Na sequência, a oposição se queixou pelo fato de o governo não ter atendido a demanda sobre a divulgação de cálculos específicos. “Os dados que chegaram foi o de um diagnóstico que é absolutamente frágil, não é completo e tampouco demonstra a necessidade da reforma”, afirma a líder da minoria, Jandira Feghali (PCdoB-RJ).
A questão da transparência dos números também se liga à demanda da oposição de que a comissão especial da PEC cumpra os prazos regimentais previstos para a tramitação desse tipo de proposta. Pelas normas da Casa, a reforma deverá ser objeto de pelo menos 40 sessões no colegiado. No entanto, representantes do governo têm defendido uma aceleração da tramitação e dos debates, como é o caso do presidente da Câmara, Rodrigo Maia (DEM-RJ).

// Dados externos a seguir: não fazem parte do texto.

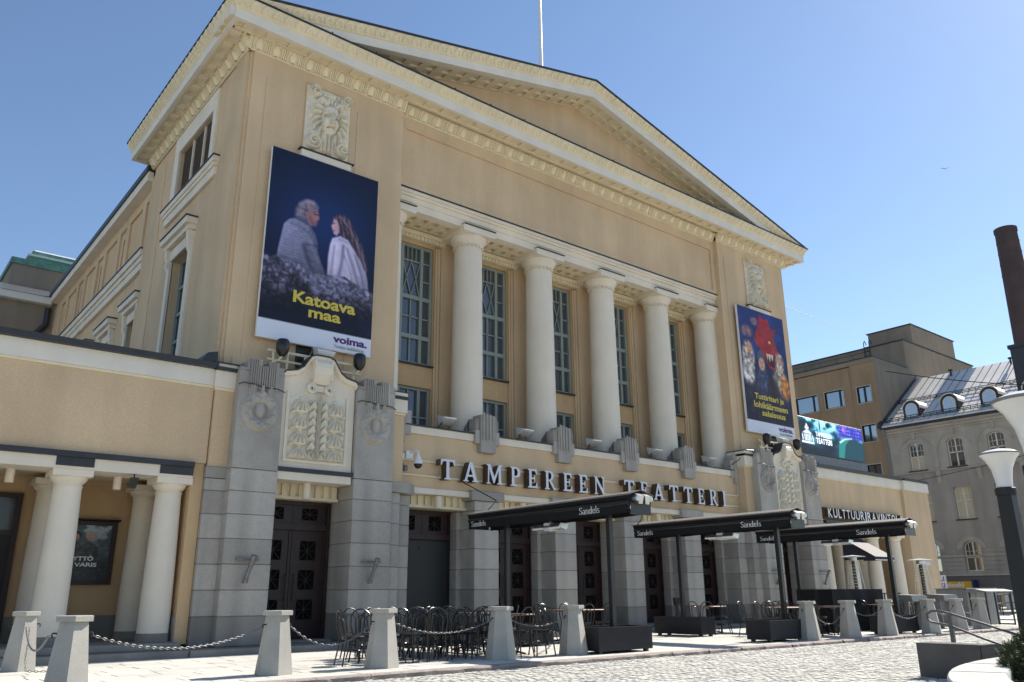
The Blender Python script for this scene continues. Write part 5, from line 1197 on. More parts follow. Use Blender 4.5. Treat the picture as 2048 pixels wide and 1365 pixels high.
def awning(X, y0, y1, pn, pf, label, heater):
    t = thing('awning', label, 'awning', (X, (y0+y1)/2, 0), 'closed black double awnings on posts')
    prof = [(-.34,2.98),(-.36,3.00),(-.34,3.015),(0,3.10),(.34,3.015),(.36,3.0),(.34,2.98),(.30,2.90),(.30,2.86),(-.30,2.86),(-.30,2.90)]
    MB().prism([(X+a,y0,z) for a,z in prof], (0,y1-y0,0)).build('cassette', BLACKP, t)
    MB().prism([(X-.37,y0-.03,2.992),(X-.37,y0-.03,3.022),(X,y0-.03,3.112),(X,y0-.03,3.10)], (0,y1-y0+.06,0)).build('top_cover', TOPCOV, t)
    MB().prism([(X+.37,y0-.03,2.992),(X+.37,y0-.03,3.022),(X+.002,y0-.03,3.112),(X+.002,y0-.03,3.10)], (0,y1-y0+.06,0)).build('top_cover', TOPCOV, t)
    for s in (-1, 1):
        MB().tube([(X+s*.30,y0+.03,2.86),(X+s*.30,y1-.03,2.86)], .055, 10).build('front_bar', BLACKM, t, True)
        P = []
        n = 40
        for i in range(n+1):
            y = y0+.06+(y1-y0-.12)*i/n; wv = .008*math.sin(i*1.1+X)+.004*math.sin(i*2.7)
            P.append([(X+s*(.325+wv*.3),y,2.84),(X+s*(.33+wv),y,2.73),(X+s*(.33+wv*1.4),y,2.645+.006*math.sin(i*.8))])
        b = MB(); b.grid(P); b.grid([[ (a[0]-s*.006,a[1],a[2]) for a in r_] for r_ in P]); V_ = b.build('valance', BLACKP, t, True)
    MB().box(X-.30, X+.30, y0, y0+.04, 2.62, 2.85).build('end_plate', BLACKM, t); MB().box(X-.30, X+.30, y1-.04, y1, 2.66, 2.85).build('end_plate', BLACKM, t)
    for s in (-1, 1):
        e = MB(); e.lathe((0,0,0), [(.03,-.07),(.06,-.06),(.06,.06),(.03,.07)], 12, cap=True); e.M = basis((X+s*.20, y0-.05, 2.93), (1,0,0), (0,0,1), (0,1,0)); e.build('end_cap', STEEL, t, True)
        MB().hexa([(X+s*.1-.06,y0-.10,2.82),(X+s*.1+.05,y0-.10,2.82),(X+s*.1+.05,y0-.005,2.84),(X+s*.1-.06,y0-.005,2.84)],[(X+s*.1-.09,y0-.12,2.98),(X+s*.1+.08,y0-.12,2.98),(X+s*.1+.08,y0-.005,3.04),(X+s*.1-.09,y0-.005,3.04)]).build('end_bracket', STEEL, t)
        MB().box(X+s*.30, X+s*.315, y0-.004, y0-.001, 2.72, 2.78).build('bolt_plate', STEEL, t)
    for yp in (pn, pf): MB().cbox(X-.055, X+.055, yp-.055, yp+.055, .40, 2.86, .008).build('post', BLACKM, t)
    for u, wd, hh in ((y1-.18, .58, .135), (y0+1.42, .60, .15)):
        me = fit(serif_word(), wd, hh); xform(me, FACE_W); ob('lettering', me, t, (X-.352, u, 2.70))
    # infrared heater hung under the beam
    H = thing('heater', heater, 'heater', (X-.1, (pn+pf)/2, 2.5), 'infrared heaters under the awnings')
    ym = (pn+pf)/2
    MB().prism([(X-.22,ym-.45,2.60),(X-.28,ym-.45,2.52),(X-.05,ym-.45,2.46),(X+.02,ym-.45,2.58)], (0,.9,0)).build('reflector', STEEL, H)
    MB().box(X-.25, X-.02, ym-.10, ym+.08, 2.45, 2.62).build('bracket', LIGHTM, H); MB().tube([(X-.13,ym,2.60),(X-.1,ym,2.86)], .018, 6).build('hanger', STEEL, H)
    for a, c in ((-.44,-.12),(.10,.44)): MB().tube([(X-.26,ym+a,2.505),(X-.26,ym+c,2.505)], .022, 8).build('lamp_tube', OPAL, H, True)
awning(12.55, 11.25, 16.68, 12.15, 15.55, 'leftmost closed black awning, in front of the black shuttered door', 'infrared heater under the leftmost black awning')
awning(18.45, 11.42, 16.58, 12.05, 15.20, 'middle closed black awning, in front of the right portal', 'infrared heater under the middle black awning')
awning(23.70, 11.15, 16.05, 11.85, 14.85, 'rightmost closed black awning, in front of the restaurant portico', 'infrared heater under the rightmost black awning')
def planter(x0, x1, y0, y1, h, label):
    t = thing('planter_box', label, 'planter', ((x0+x1)/2,(y0+y1)/2,0), 'black planter boxes under the awning posts')
    b = MB()
    for a in ((x0,x1,y0,y0+.03),(x0,x1,y1-.03,y1),(x0,x0+.03,y0+.03,y1-.03),(x1-.03,x1,y0+.03,y1-.03)): b.box(*a, .05, h)
    b.build('box', PLANTER, t); MB().box(x0+.03, x1-.03, y0+.03, y1-.03, h-.07, h-.05).build('lid', PLANTER, t)
    f = MB().box(x0-.008, x1+.008, y0-.008, y0+.035, h+.001, h+.015); f.box(x0-.008, x1+.008, y1-.035, y1+.008, h+.001, h+.015); f.box(x0-.008, x0+.035, y0+.035, y1-.035, h+.001, h+.015); f.box(x1-.035, x1+.008, y0+.035, y1-.035, h+.001, h+.015); f.build('rim', BLACKM, t, kind='stuff')
    for x in (x0+.1, x1-.1):
        for y in (y0+.1, y1-.1): MB().box(x-.04, x+.04, y-.04, y+.04, 0, .05).build('foot', BLACKM, t)
planter(11.78, 13.30, 11.80, 12.48, .47, 'black planter box beside the bollards at the left awning')
planter(12.1, 13.1, 14.6, 16.4, .47, 'black planter box behind the tables at the far end of the left awning')
planter(18.32, 18.92, 14.52, 16.15, .47, 'long black planter box standing inward at the entrance')
planter(17.30, 18.75, 11.72, 12.38, .47, 'black planter box at the kerb under the middle awning')
planter(22.65, 24.2, 11.55, 12.15, .47, 'black planter box at the kerb under the right awning')
planter(23.3, 24.1, 14.2, 15.6, .47, 'black planter box under the far post of the right awning')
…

Na última terça (30), o presidente da comissão, deputado Marcelo Ramos (PR-AM), divulgou um calendário prévio que projeta 11 audiências públicas durante o mês de maio, além do debate e da votação da proposta em junho. A previsão foi articulada juntamente com o vice-presidente do colegiado, Silvio Costa Filho (PRB-PE), e com o relator da proposta, Samuel Moreira (PSDB-SP), mas, segundo Ramos, ainda será debatida com líderes das bancadas.
A liderança da minoria agendou uma reunião com o presidente para a próxima terça (7) para conversar sobre a questão. Jandira Feghali informou que a oposição irá batalhar pelo cumprimento dos prazos regimentais e pelo detalhamento da discussão.
“Se é a comissão de mérito que precisa analisar profundamente a proposta, [se] nós ainda não temos os dados de impacto orçamentário e fiscal e a proposta impacta a vida de 200 milhões de brasileiros, nós queremos todas as audiências públicas necessárias. Esse será o nosso esforço junto ao cronograma e à dinâmica da comissão”, afirma a líder.
Público
A presença de setores da sociedade civil organizada nas sessões da comissão especial também deverá ser uma batalha para a oposição nesta fase da PEC na Câmara.
Durante a tramitação na CCJ, a ala governista vetou a participação do campo popular nas sessões sob a alegação de que seria preciso restringir o acesso à comissão por razões de segurança e porque o debate seria somente de constitucionalidade, e não de mérito. A entrada foi permitida somente a deputados, assessores e jornalistas.
A vice-líder da bancada do PT na Casa, Erika Kokay (DF), afirma que a oposição pretende travar um embate já na próxima semana para garantir a participação social no colegiado.
“É inadmissível que a população e, particularmente, os segmentos mais atingidos não participem dessa discussão. Agora, que vai se avaliar o mérito [da PEC], não tem por que o governo negar que nós tenhamos as audiências públicas pra fazer a escuta da sociedade, que vai ter sua vida impactada pela reforma”, defende a parlamentar.
Governo
O Brasil de Fato procurou ouvir o Ministério da Economia a respeito do detalhamento dos dados sobre a reforma, mas não obteve retorno oficial da assessoria de imprensa da pasta até o fechamento desta matéria.